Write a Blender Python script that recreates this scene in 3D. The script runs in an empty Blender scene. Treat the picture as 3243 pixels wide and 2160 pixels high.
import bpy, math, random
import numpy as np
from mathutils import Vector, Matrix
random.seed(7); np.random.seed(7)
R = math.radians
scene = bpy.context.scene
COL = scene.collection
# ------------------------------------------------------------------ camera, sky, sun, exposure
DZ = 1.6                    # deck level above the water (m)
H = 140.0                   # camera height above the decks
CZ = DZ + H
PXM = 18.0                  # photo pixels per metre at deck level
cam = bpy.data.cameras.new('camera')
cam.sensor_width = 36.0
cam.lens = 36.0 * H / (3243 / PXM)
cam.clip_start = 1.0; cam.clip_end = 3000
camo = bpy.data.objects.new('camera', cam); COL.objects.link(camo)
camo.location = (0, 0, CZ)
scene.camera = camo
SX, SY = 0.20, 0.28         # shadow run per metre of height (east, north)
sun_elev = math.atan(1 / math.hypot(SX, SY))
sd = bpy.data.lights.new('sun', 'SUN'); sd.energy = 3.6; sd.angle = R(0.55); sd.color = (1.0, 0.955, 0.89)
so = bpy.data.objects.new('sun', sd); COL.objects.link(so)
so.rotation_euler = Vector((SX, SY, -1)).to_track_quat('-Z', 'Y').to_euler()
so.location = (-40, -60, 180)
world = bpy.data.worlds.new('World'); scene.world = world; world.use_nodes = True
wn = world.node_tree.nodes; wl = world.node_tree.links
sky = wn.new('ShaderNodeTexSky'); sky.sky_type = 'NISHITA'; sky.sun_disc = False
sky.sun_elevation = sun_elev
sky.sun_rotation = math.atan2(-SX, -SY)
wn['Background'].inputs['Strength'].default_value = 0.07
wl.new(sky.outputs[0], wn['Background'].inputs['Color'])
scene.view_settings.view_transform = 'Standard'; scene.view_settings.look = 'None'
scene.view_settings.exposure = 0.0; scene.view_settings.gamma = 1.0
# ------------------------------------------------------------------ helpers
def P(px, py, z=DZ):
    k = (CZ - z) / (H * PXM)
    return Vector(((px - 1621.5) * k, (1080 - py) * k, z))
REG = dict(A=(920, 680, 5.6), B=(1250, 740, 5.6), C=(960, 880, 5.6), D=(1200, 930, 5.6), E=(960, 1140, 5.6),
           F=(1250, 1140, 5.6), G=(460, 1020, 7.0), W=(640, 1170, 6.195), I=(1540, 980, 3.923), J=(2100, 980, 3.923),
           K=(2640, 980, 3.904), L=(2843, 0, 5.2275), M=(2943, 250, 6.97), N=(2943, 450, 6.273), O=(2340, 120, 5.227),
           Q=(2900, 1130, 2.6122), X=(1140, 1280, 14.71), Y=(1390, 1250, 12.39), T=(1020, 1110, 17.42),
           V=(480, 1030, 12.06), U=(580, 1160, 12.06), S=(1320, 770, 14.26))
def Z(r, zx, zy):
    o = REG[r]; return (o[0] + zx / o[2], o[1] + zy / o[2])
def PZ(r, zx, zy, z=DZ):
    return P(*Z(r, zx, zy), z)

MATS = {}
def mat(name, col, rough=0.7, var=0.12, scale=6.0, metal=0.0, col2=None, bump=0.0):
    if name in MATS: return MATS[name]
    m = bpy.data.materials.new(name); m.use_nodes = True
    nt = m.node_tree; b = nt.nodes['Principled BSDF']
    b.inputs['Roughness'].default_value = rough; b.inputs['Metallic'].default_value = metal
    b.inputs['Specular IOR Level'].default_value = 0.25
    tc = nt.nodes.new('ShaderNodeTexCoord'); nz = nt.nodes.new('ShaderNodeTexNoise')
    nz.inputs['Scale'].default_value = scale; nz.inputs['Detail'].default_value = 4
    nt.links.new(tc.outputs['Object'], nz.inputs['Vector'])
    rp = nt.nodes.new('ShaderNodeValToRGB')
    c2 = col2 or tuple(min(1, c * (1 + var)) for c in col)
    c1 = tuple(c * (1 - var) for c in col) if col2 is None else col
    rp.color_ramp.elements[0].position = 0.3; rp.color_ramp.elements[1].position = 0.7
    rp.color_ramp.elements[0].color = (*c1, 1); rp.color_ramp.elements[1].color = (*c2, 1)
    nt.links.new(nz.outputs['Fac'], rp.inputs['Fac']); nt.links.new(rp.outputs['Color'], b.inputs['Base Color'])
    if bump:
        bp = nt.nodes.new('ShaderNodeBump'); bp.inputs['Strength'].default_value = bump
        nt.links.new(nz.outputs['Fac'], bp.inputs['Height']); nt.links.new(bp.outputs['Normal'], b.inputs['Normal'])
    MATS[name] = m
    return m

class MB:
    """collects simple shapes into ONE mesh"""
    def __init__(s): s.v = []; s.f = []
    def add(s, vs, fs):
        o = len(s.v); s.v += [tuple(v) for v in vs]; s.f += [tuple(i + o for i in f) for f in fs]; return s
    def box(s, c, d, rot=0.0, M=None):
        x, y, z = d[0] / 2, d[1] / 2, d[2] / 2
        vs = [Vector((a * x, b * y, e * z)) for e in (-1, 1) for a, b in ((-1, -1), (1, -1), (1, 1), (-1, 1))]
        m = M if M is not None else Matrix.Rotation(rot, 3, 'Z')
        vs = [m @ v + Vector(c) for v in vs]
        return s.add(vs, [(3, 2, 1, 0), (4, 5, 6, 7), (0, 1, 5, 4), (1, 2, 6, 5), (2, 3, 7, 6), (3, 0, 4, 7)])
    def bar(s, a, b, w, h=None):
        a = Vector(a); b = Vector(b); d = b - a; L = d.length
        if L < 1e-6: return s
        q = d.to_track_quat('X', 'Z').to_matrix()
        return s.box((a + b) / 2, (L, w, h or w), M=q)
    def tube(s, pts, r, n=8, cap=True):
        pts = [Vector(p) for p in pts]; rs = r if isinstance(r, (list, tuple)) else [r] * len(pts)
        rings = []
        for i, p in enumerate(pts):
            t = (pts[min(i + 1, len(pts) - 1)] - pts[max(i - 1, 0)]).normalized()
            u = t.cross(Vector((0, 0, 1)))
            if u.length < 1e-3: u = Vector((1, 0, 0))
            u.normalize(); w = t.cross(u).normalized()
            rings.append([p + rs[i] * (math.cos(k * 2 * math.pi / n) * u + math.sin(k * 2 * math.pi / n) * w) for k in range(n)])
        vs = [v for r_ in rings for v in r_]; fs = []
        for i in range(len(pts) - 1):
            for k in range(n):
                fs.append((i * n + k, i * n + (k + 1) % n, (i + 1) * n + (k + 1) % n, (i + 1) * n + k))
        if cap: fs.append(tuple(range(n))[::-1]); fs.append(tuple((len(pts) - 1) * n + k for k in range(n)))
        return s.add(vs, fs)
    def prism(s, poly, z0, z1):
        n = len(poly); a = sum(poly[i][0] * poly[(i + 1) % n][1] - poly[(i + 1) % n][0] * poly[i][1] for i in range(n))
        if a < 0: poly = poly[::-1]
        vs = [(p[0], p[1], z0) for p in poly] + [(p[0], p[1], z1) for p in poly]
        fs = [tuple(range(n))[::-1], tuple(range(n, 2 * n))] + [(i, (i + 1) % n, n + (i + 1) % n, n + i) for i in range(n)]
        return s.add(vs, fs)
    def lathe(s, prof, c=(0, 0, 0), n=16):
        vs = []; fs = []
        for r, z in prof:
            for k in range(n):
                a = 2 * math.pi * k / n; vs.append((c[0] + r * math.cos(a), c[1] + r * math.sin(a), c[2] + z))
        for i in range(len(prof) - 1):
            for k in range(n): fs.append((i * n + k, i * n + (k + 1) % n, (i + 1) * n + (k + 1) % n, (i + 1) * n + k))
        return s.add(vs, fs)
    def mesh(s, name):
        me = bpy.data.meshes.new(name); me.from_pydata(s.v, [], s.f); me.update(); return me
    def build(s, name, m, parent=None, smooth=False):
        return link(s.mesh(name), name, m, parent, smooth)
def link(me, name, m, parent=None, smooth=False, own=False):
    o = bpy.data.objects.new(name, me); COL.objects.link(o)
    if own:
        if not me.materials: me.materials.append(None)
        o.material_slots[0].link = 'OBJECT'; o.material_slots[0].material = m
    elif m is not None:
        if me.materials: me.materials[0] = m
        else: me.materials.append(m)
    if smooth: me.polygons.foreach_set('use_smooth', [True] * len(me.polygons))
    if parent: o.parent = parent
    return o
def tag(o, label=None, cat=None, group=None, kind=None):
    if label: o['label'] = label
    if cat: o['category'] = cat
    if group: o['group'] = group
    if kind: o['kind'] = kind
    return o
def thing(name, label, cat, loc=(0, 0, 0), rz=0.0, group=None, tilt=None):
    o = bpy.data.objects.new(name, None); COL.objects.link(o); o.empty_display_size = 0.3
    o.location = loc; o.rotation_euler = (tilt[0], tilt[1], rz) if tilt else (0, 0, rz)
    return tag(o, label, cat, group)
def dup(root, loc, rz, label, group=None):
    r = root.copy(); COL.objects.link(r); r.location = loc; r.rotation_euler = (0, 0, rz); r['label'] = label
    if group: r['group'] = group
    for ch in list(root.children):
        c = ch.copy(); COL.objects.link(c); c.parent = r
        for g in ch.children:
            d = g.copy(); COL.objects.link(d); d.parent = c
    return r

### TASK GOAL
Look through the material above and work out how many of its lines contain "scene". State the number only.

### THE SOLUTION
7